In what has become a daily ritual, she lays down birdseed at 10am each day, getting through 25kg every two weeks. "They are always here waiting for me. When I arrive they all go mad with excitement," she said.

Since they appeared in the film, numbers have dwindled to 78. A few members of the next generation have lost their brilliant white lustre after breeding with some of the local pigeons. Ornithologists think the birds are farm-bred white forms of the feral pigeon, a distant relative of the wild rock doves of western Scotland.

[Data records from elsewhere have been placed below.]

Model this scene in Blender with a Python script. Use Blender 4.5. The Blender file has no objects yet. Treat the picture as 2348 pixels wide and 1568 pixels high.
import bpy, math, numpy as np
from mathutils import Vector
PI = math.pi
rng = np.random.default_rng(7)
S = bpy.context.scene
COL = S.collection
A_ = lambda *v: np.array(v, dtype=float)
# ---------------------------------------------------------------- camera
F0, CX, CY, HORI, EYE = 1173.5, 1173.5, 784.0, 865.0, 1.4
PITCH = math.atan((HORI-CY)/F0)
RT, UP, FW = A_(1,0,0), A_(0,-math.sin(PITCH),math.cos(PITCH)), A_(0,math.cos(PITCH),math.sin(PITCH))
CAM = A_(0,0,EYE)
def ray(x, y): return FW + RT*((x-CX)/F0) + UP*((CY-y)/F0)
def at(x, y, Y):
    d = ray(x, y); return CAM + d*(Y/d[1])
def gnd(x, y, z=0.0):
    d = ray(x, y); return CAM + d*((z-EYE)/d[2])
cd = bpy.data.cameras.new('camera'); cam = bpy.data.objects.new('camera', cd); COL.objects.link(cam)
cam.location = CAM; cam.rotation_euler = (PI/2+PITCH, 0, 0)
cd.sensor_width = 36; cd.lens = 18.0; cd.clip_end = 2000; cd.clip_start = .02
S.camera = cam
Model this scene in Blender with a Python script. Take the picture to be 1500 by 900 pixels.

Charlestown's harbour was dug in the 1790s during the heyday of the china clay mining industry, by a local landowner, Charles Rashleigh, who named it after himself. The population grew from just nine to 3,184 at its height in 1911. Cornwall's mining went into terminal decline during the past century, however, and the port is now home to the Shipwreck Museum and is a stopping-off point for the nearby Eden Project.

Mrs Fergus thinks that the birds being left behind was the best thing about the film. "I did watch it because I wanted to see the birds, but I got bored. People love the doves here - they are not aggressive like the sea gulls. People are always asking if they can take them home and I tell them: 'If you can catch them you can have them'."